**Exercise directions:** Transcribe the lines from the start of the data below through the line with "scene.camera = cam", word for word and nothing more.
*** Material ***
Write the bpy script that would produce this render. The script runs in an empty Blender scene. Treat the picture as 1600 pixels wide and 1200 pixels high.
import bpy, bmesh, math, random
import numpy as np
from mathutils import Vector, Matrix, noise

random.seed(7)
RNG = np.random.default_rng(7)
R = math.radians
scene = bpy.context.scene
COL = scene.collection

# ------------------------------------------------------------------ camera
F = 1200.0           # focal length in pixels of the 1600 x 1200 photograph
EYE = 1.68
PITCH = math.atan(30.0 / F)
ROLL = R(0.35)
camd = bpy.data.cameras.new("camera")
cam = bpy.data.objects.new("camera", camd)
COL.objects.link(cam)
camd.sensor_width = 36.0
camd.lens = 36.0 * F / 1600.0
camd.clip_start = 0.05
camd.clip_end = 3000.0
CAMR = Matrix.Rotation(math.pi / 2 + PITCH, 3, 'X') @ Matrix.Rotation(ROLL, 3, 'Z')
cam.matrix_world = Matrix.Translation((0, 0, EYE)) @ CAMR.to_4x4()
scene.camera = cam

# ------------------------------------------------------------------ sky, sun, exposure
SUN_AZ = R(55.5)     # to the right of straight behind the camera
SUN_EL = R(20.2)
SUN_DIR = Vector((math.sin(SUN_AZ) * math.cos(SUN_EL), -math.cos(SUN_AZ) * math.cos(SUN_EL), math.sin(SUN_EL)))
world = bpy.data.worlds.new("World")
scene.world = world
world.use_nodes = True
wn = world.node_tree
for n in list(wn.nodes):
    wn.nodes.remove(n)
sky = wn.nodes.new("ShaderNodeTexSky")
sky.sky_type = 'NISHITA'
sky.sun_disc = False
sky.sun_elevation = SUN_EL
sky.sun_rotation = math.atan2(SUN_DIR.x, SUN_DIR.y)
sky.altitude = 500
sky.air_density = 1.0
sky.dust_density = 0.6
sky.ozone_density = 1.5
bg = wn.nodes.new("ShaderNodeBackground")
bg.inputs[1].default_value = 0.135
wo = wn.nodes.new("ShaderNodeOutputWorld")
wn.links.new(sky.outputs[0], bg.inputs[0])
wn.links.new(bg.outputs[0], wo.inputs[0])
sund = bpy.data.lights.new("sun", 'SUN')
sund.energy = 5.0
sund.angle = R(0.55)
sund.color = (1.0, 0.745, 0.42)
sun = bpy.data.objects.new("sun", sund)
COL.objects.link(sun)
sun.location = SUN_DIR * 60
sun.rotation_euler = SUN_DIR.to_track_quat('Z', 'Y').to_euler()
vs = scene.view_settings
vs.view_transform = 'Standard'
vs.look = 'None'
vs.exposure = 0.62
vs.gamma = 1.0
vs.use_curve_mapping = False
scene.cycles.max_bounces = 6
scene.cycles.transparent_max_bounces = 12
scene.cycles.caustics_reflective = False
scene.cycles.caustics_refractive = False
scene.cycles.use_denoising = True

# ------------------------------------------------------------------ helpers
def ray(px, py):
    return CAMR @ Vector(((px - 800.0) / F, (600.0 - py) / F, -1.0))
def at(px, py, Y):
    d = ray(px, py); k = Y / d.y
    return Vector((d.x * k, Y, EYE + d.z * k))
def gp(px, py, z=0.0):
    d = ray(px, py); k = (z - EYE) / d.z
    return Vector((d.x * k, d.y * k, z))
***
**Solution to the exercise:**
Write the bpy script that would produce this render. The script runs in an empty Blender scene. Treat the picture as 1600 pixels wide and 1200 pixels high.
import bpy, bmesh, math, random
import numpy as np
from mathutils import Vector, Matrix, noise

random.seed(7)
RNG = np.random.default_rng(7)
R = math.radians
scene = bpy.context.scene
COL = scene.collection

# ------------------------------------------------------------------ camera
F = 1200.0           # focal length in pixels of the 1600 x 1200 photograph
EYE = 1.68
PITCH = math.atan(30.0 / F)
ROLL = R(0.35)
camd = bpy.data.cameras.new("camera")
cam = bpy.data.objects.new("camera", camd)
COL.objects.link(cam)
camd.sensor_width = 36.0
camd.lens = 36.0 * F / 1600.0
camd.clip_start = 0.05
camd.clip_end = 3000.0
CAMR = Matrix.Rotation(math.pi / 2 + PITCH, 3, 'X') @ Matrix.Rotation(ROLL, 3, 'Z')
cam.matrix_world = Matrix.Translation((0, 0, EYE)) @ CAMR.to_4x4()
scene.camera = cam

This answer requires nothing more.